A França votou claramente não no referendo sobre o Tratado Constitucional da UE, num referendo extremamente participado, e depois de um amplo debate, propulsionado por metade dos socialistas, pelo PCF, pelos altermundialistas, pela extrema-esquerda trotskysta e certos anarquistas e ecologistas, pelas associações cidadãs, por meios sindicais, pela Confédération Paysanne, pelos blogueiros mais activos.
(Misturou-se neste não uma franja de extrema-direita, que, sinceramente, creio não ter contribuído significativamente para o movimento de fundo. Pelo contrário, pela primeira vez desde há muitos anos, a extrema-direita apareceu coxa, sem conseguir determinar a discussão, a tentar aproveitar uma dinâmica que não era a dela. O que fez a diferença nesta discussão foi o debate em inúmeras assembleias, nas ruas, nos cafés, debates em que os partidários duma Europa social imperaram.)
Repare-se que este «não» extremamente participado se fez contra a quase unanimidade dos órgãos de comunicação social - televisões, jornais, revistas -, dos intelectuais mediáticos, dos políticos europeus dominantes, contra, inclusive, as brochuras distribuídas aos milhões pelo Governo e a Comissão Europeia. Nele surgiram vedetas improváveis, como, por exemplo, um professor do liceu, de direito e informática, Etienne Chouard, praticante de parapente, que, na sua página web pessoal, fez uma crítica pormenorizada, corrigida quase diariamente pelos seus leitores, ao Tratado Constitucional. A campanha do não foi feita à custa de meios artesanais e derrotou a poderosa máquina propagandística a favor do sim.
Será que estou contente? Sim e não. Estou contente porque a sociedade que almejo precisa desta participação, desta intervenção de todos e cada um, dos que não valem nada mas sabem que valem alguma coisa. Sem isso nada feito.
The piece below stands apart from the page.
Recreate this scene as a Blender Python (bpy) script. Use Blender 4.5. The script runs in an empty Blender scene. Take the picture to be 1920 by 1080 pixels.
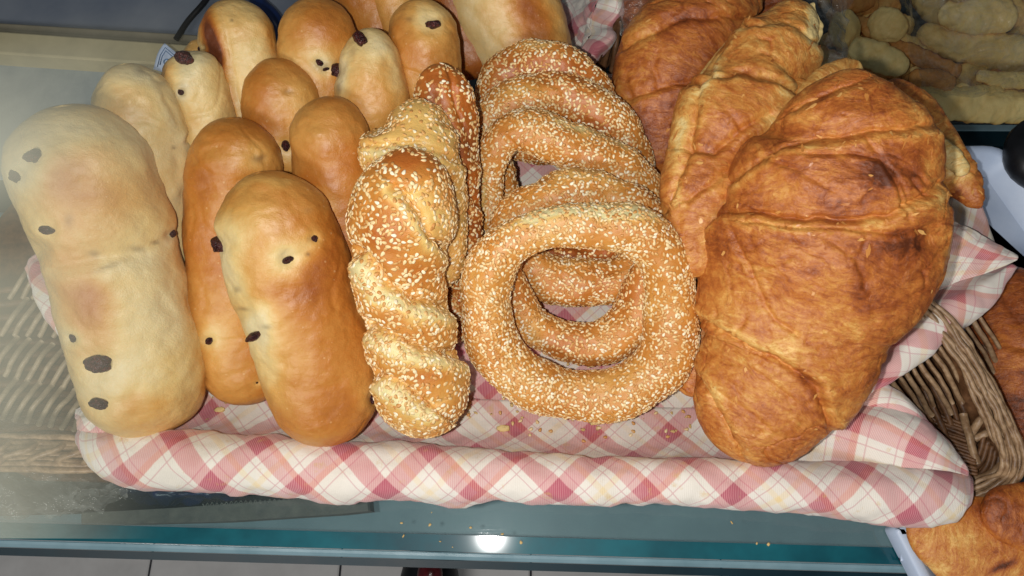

Mas estou apreensivo, porque agora é que a porca torce o rabo. É que o «não» a este Tratado Constitucional deixa muitas incógnitas. O «não» foi um «já chega» geral a trinta anos de políticas neo-liberais que Valéry Giscard d'Estaing, presidente da Convenção que elaborou o Tratado, imprudentemente, quis consignar numa Constituição.
Ora, trata-se de mais de trinta anos de política económica europeia: isto é, o que anteriormente aparecia como uma série de medidas descosidas, por magia de VGE, surgiu agora congregado, cristalizado num Tratado que se queria Constituição. E, caída a escama, como diz a Bíblia, os cidadãos disseram «chega».
Só que não é fácil encontrar uma resposta, e o campo do «não» encontra-se agora em posição delicada.
Há duas saídas, uma maximalista, outra minimalista. A maximalista, seria impulsionar um movimento dos povos europeus para convocar uma Assembleia Constituinte europeia, com um debate a nível europeu sobre o que queremos, todos nós europeus, como regime constitucional.
Outra minimalista, seria os Governos se deixarem de coisas, e reformularem o texto, simplificando-o (como pedia, aliás, o Conselho de Laeken), limitando-o (digo eu agora) ao funcionamento das instituições. Dessa forma, deixavam de lado a parte III (que consigna, num texto constitucional, políticas económicas que deveriam ser deixadas aos governos eleitos e que variam enormemente).
Isto são as duas opções extremas. Mas há inúmeras hipóteses intermédias, as piores das quais seriam novas negociações de corredor, toma lá dá cá, a que ninguém tem acesso real, a não ser os implicados directos (especialistas da coisa).
Bem, não chateio mais, que já ocupei demasiado tempo de antena.
[Tenho consciência do esquematismo deste post, mas deixo-o esquemático, porque uma análise de fundo exigiria extensão que não cabe nem nas minhas disponibilidades nem no estilo blogueiro.]
Em tempo. Como acaba de me escrever um caro amigo por mail, "foi simplesmente a primeira vez em que num grande país da UE a discussão sobre a UE chegou à rua, atravessando todos os sectores da sociedade". Por favor, comentadores, não falseiem a democracia, que é ainda, que eu saiba, o governo do povo, pelo povo, para o povo. Ou será que querem eleger outro povo, como dizia o Brecht, criticando os estalinistas, depois das revoltas operárias de Berlim em 1953, que levaram à construção do muro?